## GIVEN REQUEST
In the data below, find every line that has the string "pixels", and copy it.

## DATA FOR THE TASK
▼
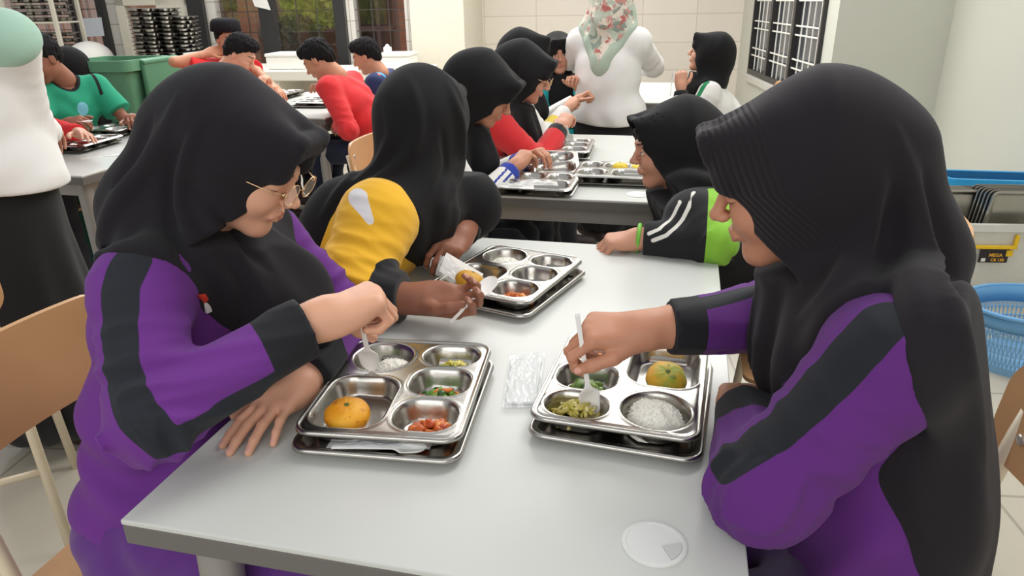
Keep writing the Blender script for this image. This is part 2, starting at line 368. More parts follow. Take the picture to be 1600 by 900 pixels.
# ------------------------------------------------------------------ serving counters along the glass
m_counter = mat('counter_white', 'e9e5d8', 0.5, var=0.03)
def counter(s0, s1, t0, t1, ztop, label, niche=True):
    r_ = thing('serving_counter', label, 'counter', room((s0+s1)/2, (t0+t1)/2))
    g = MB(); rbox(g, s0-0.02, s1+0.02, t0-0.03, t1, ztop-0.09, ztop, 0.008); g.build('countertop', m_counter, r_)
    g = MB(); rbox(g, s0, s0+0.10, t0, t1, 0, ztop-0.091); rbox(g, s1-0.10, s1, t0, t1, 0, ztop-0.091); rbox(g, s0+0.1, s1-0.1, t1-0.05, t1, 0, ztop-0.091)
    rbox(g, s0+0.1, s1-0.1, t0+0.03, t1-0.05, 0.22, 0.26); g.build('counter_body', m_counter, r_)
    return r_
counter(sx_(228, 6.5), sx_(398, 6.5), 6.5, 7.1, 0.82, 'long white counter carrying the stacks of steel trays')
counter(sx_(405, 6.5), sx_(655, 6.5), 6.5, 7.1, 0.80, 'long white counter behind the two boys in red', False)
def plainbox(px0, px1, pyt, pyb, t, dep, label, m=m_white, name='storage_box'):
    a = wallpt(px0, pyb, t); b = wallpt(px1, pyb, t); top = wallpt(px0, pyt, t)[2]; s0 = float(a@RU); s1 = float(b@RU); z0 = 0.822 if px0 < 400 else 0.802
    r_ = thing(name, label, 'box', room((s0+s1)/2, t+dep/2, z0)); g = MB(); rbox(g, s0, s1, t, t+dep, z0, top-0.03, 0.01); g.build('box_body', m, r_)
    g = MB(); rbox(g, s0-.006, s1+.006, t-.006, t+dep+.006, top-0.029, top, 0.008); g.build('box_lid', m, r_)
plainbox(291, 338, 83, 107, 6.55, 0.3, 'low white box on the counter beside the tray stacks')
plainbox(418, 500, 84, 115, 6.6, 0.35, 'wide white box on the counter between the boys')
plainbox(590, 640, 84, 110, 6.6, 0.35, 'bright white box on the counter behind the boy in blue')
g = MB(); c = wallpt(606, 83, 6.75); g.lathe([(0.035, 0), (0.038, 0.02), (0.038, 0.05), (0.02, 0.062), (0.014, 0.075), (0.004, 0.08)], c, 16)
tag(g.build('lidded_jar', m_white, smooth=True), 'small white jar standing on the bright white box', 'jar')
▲
▼
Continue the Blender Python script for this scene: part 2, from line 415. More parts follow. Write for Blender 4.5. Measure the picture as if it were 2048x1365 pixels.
▲
▼
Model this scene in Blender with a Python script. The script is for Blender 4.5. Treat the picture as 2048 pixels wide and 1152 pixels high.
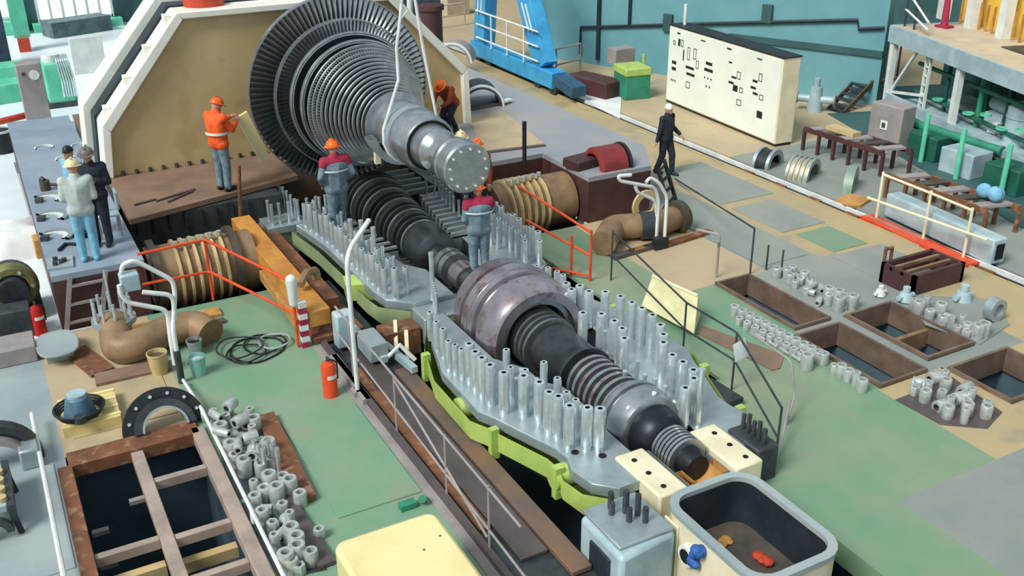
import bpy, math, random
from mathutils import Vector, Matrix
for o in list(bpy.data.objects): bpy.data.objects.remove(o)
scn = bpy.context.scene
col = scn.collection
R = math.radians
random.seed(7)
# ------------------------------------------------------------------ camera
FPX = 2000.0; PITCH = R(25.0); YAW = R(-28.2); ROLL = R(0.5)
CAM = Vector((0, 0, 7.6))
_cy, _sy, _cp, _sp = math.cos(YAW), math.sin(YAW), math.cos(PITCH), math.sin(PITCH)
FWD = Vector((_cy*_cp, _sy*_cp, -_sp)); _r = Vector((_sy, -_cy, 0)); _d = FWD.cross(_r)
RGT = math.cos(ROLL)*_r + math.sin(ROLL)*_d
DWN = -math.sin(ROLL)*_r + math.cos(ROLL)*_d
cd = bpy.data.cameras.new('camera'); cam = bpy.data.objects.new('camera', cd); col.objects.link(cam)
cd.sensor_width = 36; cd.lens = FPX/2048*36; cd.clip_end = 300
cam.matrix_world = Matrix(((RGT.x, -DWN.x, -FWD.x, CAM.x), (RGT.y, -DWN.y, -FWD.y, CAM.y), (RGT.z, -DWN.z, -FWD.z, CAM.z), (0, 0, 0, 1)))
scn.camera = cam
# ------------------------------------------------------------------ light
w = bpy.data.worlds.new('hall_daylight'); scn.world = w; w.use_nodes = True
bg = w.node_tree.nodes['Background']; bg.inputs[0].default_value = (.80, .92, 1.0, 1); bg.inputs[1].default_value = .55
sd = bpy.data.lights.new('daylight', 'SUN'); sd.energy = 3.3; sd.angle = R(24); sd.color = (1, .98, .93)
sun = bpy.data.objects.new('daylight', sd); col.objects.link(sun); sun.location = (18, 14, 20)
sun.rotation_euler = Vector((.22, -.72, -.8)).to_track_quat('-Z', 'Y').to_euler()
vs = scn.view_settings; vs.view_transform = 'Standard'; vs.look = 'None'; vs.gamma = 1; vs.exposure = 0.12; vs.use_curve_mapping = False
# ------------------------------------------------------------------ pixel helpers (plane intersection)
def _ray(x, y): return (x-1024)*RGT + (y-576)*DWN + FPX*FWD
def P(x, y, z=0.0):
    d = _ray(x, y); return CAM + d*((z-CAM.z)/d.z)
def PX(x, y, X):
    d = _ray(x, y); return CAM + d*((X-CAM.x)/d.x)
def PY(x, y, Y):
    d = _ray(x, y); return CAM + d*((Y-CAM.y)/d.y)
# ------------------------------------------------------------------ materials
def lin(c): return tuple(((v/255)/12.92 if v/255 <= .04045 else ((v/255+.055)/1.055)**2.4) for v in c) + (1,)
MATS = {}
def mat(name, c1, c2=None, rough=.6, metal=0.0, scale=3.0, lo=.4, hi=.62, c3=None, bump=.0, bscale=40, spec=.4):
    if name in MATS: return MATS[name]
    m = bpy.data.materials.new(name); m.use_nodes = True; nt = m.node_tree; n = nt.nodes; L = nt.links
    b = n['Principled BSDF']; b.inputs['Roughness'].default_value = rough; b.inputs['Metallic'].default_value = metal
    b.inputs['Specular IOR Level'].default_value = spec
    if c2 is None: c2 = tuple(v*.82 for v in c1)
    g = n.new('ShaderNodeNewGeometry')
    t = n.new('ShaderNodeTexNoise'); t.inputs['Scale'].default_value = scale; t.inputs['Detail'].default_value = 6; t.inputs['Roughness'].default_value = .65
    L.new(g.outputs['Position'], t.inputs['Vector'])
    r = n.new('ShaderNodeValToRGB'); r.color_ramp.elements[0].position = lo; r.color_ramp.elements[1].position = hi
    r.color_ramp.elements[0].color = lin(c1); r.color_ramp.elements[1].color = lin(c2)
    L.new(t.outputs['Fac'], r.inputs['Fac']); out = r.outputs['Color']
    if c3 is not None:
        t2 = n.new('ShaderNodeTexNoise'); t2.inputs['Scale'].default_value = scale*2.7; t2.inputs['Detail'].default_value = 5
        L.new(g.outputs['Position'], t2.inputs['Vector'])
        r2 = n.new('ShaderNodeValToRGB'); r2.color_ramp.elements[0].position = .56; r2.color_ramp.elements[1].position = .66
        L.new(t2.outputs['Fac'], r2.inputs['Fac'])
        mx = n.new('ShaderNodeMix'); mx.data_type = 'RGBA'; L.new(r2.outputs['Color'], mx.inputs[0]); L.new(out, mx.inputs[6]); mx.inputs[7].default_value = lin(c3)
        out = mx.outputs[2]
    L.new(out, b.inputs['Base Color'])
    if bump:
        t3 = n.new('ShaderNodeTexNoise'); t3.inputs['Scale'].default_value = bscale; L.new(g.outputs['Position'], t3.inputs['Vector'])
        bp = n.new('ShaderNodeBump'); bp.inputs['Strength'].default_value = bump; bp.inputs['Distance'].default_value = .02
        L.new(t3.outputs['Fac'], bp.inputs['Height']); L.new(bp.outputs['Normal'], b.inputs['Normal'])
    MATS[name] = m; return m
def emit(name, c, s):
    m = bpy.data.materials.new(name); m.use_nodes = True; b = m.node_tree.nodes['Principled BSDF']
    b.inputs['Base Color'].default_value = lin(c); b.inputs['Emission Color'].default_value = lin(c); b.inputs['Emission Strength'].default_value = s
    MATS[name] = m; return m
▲
## COMPLETED TASK
Keep writing the Blender script for this image. This is part 2, starting at line 368. More parts follow. Take the picture to be 1600 by 900 pixels.
Continue the Blender Python script for this scene: part 2, from line 415. More parts follow. Write for Blender 4.5. Measure the picture as if it were 2048x1365 pixels.
Model this scene in Blender with a Python script. The script is for Blender 4.5. Treat the picture as 2048 pixels wide and 1152 pixels high.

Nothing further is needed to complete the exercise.